Nino Rota is far better known and regarded for his film music, so it is not surprising if the melodic sweep of his I due timidi and its flashes of picturesque orchestration, redolent of that genre, make him sound like an Italian Korngold in the score for this opera. The production takes its cue from a reference near the end of the libretto to the romantic lead, Raimondo’s taking over Signora Guidotti’s establishment before finally closing, so the opera is set in the cinema some years later than the previous two. It is now supposedly in a more rundown state (although the production still conveys 1920s opulence) causing the accident to Raimondo when a part of its decor falls on him.

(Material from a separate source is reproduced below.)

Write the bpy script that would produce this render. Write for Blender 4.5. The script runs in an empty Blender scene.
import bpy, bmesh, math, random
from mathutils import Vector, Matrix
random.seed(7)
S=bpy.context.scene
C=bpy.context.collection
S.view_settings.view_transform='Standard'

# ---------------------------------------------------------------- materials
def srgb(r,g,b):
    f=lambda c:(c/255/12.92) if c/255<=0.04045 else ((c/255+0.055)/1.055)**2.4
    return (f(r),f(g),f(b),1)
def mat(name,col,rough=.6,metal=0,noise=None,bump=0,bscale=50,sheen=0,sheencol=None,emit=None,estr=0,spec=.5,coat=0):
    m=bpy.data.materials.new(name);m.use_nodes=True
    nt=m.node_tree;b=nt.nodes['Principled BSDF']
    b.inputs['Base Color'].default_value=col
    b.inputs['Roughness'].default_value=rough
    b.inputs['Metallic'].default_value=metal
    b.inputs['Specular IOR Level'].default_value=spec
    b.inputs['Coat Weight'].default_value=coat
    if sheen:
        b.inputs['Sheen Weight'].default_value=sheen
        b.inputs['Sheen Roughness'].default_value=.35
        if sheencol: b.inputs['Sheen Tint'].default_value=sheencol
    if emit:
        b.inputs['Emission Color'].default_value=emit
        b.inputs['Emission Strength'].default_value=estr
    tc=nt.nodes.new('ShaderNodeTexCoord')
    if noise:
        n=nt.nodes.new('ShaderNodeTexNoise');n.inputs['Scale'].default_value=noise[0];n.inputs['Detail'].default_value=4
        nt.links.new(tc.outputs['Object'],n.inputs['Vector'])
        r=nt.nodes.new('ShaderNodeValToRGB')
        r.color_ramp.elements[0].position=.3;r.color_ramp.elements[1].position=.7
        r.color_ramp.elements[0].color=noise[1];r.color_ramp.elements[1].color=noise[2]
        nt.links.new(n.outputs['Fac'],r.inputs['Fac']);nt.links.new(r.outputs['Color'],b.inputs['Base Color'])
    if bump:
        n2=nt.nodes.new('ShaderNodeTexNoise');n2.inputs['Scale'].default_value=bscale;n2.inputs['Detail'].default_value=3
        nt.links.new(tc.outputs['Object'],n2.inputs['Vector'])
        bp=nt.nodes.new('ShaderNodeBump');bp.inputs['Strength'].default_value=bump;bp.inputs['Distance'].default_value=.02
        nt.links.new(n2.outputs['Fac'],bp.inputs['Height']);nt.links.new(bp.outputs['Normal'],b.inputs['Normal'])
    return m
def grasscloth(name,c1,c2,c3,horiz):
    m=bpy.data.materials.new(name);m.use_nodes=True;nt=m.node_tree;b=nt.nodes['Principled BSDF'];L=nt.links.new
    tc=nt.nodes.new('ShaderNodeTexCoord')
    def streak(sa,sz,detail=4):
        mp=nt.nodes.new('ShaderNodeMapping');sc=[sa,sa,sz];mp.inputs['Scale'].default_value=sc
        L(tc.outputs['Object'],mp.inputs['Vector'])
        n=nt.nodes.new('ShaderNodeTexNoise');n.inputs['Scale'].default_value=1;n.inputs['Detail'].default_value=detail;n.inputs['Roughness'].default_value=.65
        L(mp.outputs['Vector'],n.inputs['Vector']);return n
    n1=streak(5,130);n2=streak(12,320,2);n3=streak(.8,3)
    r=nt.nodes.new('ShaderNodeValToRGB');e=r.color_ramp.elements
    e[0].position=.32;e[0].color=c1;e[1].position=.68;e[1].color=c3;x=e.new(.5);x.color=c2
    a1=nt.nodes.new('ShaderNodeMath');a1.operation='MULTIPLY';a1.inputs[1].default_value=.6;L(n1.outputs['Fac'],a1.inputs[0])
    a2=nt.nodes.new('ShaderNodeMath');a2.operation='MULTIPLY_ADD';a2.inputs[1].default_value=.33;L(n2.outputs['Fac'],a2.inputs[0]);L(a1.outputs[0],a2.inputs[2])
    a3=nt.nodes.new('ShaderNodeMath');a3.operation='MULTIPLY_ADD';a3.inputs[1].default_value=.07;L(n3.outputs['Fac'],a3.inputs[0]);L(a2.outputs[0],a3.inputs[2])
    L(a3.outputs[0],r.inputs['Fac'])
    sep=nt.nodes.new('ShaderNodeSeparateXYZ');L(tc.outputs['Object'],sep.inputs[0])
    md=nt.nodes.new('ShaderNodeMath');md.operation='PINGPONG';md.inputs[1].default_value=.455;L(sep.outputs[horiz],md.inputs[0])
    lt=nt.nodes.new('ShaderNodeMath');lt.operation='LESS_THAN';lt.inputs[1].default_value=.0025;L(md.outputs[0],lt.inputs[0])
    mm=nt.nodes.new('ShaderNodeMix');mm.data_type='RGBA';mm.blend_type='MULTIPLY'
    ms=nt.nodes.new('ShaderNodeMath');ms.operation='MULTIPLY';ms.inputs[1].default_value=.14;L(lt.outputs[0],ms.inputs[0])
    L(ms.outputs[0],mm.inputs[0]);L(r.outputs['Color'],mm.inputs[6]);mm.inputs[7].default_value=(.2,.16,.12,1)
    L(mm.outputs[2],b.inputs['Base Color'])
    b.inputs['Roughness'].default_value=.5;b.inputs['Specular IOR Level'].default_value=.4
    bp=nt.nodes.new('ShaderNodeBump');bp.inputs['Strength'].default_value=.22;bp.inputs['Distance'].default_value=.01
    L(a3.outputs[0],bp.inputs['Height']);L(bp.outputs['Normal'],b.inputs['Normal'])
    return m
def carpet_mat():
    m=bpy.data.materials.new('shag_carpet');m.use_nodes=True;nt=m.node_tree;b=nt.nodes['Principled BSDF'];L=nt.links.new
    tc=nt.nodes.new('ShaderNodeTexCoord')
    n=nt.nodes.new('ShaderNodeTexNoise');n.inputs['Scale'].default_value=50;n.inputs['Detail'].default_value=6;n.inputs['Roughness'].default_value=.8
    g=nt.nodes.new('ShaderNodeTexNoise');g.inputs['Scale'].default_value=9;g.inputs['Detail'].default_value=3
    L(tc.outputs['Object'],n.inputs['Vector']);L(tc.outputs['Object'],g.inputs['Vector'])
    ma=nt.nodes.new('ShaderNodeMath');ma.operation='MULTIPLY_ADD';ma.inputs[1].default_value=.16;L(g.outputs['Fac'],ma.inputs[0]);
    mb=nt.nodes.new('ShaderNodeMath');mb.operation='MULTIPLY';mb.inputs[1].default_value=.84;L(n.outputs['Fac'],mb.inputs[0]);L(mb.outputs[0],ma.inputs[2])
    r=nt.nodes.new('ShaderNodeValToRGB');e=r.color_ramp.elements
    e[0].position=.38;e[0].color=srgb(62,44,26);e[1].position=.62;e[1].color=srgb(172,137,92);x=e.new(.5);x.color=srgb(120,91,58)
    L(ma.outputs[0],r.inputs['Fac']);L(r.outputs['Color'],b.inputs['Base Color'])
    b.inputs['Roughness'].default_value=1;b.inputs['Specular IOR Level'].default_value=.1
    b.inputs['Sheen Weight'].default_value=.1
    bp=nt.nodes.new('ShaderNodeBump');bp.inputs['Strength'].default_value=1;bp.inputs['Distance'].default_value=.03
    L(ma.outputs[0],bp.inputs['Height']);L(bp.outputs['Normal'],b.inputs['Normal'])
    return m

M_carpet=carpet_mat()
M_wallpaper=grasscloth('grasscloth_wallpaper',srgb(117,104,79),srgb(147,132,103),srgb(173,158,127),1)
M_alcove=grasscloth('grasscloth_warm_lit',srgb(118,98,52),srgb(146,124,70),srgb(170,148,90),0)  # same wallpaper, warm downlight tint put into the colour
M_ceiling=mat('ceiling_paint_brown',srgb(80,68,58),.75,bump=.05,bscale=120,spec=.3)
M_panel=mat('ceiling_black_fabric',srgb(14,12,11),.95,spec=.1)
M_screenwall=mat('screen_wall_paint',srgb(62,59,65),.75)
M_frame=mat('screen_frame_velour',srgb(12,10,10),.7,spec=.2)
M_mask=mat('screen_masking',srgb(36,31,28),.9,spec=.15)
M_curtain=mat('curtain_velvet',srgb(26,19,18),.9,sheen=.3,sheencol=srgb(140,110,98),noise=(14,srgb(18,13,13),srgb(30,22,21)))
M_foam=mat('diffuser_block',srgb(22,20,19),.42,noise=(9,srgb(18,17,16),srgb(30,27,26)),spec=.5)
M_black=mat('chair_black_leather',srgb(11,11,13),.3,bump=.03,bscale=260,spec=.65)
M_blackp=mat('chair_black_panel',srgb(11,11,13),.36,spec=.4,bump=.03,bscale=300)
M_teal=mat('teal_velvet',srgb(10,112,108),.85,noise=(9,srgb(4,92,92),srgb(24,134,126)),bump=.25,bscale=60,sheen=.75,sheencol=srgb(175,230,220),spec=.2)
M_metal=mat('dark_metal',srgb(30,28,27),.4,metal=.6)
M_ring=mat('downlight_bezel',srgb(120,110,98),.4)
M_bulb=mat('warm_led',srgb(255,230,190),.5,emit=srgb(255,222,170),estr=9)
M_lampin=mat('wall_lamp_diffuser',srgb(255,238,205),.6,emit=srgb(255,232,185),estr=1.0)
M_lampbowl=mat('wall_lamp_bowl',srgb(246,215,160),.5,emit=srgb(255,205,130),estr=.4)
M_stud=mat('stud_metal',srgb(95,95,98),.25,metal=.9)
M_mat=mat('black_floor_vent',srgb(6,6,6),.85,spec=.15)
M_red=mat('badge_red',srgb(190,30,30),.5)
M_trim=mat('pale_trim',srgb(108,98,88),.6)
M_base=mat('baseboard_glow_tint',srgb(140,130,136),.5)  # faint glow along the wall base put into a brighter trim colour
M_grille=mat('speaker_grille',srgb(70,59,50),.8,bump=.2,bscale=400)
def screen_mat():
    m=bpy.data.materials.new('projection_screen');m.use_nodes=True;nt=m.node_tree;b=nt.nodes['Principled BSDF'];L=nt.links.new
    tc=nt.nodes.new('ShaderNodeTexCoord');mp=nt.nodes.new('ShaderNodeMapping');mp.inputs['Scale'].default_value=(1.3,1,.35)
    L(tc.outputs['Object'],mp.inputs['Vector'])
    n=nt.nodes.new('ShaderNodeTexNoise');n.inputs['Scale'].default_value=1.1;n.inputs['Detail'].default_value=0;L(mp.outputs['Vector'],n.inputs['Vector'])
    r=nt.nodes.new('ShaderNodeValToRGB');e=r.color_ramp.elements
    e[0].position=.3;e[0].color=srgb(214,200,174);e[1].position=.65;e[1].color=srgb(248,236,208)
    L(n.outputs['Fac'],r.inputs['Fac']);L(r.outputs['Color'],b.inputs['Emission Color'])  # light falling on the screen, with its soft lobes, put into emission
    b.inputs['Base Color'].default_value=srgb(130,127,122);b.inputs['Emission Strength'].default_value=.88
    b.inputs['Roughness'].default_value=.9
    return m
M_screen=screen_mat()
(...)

At many turns the work playfully satirises the conventions of Italian romantic opera and opera buffa, for instance as Raimondo swoons after being knocked unconscious and sings a love aria to Guidotti, believing her to be his beloved Mariuccia, with the clarinet in the accompaniment seemingly recalling ironically Cavaradossi’s moment of tragic desperation in ‘E lucevan le stelle’ from Tosca. Bautista is perhaps a touch dry for such a romantic part, but as this is essentially satire, it hardly matters. That facet of the work is well grounded in Joseph Chalmers’s solid but idiomatically wry take on the part of the Narrator, musically deadpan and arresting, and acting with a certain whimsicality, like a Leporello, as an attendant at the cinema. Lorna McLean sings elegantly as Mariuccia, leaving Pouta to develop the more imperious role of Guidotti, and equally colourful contributions from Dolan as Dr Sinisgalli, Stirland, Morozova and Nancy Holt as Lucia, Maria and Lisa respectively. Lafferty-Smith reappears briefly at the end as Il pensioniere, in the same guise as Des Grieux in the Massenet, drawing one thread together in this operatic triad.

Even if the operas do not break new ground, there are serious undercurrents in each which make this production a worthwhile and coherent revival of them.